Anonymous 0 Comments

If you mean the rays that come out as a cross (4 rays, up left right down):

Our eyes, as well as cameras, use lens and apertures (holes that change size, pupils in the eyes) to focus on what we want to see. The shape of the aperture causes some side effects to the light. The particular shape of our eyes causes crosses. You may have seen in movie shots that show the glare of the sun, and have hexagon-like glare? That is caused by the shape of the aperture of the camera, too.

Anonymous 0 Comments

If you’re talking about rays to go outward from the lught, you may have an astigmatism and need glasses

Anonymous 0 Comments

I doubt you’re refering to the actual light but rather beams traveling outwards from the light source? If so you might have astigmatism.

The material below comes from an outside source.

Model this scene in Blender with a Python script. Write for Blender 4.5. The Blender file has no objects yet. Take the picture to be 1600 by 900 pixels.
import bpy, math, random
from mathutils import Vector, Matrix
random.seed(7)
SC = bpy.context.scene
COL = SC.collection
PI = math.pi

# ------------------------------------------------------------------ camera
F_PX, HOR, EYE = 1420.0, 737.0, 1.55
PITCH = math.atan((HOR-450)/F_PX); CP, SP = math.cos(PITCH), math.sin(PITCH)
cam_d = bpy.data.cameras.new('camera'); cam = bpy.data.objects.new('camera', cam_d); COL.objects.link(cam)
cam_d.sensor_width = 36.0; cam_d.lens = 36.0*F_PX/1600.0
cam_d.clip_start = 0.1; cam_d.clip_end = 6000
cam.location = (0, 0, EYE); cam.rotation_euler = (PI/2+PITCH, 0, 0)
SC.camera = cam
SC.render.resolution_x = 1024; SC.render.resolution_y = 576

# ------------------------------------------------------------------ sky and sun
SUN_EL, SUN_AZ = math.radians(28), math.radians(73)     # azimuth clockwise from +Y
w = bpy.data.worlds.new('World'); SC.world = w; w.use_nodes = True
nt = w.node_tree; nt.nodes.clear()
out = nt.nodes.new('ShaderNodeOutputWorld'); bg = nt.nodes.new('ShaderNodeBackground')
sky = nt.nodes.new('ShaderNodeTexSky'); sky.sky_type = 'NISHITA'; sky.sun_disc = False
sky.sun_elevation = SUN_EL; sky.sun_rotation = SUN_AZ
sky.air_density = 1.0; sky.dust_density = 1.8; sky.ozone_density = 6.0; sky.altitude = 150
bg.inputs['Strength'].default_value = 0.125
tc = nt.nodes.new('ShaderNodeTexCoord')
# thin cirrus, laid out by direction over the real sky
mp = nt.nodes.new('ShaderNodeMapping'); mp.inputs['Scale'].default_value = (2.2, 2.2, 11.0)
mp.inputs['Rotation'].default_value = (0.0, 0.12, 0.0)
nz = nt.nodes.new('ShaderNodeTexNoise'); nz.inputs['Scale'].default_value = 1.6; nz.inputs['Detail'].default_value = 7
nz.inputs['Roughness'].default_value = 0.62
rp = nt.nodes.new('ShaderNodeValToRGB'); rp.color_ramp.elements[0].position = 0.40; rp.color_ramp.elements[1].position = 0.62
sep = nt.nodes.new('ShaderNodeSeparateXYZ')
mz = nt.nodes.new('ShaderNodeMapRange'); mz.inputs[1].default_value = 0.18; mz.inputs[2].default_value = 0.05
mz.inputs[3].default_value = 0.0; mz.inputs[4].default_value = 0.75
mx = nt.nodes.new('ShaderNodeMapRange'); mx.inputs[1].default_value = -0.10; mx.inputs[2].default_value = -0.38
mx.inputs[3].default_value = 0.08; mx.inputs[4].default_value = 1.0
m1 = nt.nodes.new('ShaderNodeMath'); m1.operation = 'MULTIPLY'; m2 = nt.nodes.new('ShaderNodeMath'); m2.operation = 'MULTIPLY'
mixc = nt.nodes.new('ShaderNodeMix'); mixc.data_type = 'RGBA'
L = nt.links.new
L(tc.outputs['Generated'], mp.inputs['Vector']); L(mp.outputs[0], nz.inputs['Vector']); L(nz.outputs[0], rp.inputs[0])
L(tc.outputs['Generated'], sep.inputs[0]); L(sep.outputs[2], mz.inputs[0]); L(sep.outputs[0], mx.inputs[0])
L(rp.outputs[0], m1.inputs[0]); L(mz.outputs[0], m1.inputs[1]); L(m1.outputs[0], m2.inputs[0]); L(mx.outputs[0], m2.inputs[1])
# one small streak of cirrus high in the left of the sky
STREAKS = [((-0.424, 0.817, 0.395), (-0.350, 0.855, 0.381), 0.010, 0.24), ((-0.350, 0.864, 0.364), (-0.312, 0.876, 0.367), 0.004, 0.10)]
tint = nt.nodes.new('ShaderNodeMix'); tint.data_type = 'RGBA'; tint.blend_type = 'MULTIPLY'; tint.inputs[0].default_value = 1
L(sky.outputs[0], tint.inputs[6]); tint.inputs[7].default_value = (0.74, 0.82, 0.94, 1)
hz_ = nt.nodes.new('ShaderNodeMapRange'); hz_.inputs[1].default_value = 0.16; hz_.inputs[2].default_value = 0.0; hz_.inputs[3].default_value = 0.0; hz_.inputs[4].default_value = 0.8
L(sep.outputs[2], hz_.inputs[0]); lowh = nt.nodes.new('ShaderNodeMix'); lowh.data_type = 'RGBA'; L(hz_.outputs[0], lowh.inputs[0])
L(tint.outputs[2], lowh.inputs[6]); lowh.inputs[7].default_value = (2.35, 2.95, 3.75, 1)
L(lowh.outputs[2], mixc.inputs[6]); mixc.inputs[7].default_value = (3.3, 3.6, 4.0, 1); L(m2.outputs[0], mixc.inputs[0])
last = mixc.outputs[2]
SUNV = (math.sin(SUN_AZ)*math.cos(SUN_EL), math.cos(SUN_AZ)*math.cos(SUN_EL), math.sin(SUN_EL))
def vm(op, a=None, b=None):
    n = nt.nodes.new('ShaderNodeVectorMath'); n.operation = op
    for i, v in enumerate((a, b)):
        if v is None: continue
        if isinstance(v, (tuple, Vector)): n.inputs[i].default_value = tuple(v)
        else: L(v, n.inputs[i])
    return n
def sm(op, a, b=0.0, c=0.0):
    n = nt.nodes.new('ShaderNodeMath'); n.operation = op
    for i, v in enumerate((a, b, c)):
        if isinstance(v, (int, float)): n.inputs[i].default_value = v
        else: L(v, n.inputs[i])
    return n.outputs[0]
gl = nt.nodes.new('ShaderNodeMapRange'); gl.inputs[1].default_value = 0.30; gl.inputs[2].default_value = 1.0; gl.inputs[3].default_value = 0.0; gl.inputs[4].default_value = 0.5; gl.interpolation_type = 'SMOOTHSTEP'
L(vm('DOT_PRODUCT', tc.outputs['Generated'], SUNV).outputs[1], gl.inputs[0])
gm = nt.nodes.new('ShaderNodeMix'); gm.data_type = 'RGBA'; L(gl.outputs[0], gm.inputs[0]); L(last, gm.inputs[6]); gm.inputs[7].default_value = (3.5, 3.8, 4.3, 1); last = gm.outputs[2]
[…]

Here’s an example what astigmatism looks like https://i.imgur.com/q6fjC8U_d.webp?maxwidth=640&shape=thumb&fidelity=medium

Anonymous 0 Comments

I have astigmatism in both of my eyes and I see halos and starbursts on all light sources at night. It’s really bad when it rains and I’m driving because all the little droplets on the windshield do it too

Anonymous 0 Comments

I think what you are referring to is called the Tyndall Effect. It’s fairly common and happens because light scatters and illuminates the dust/smoke particles.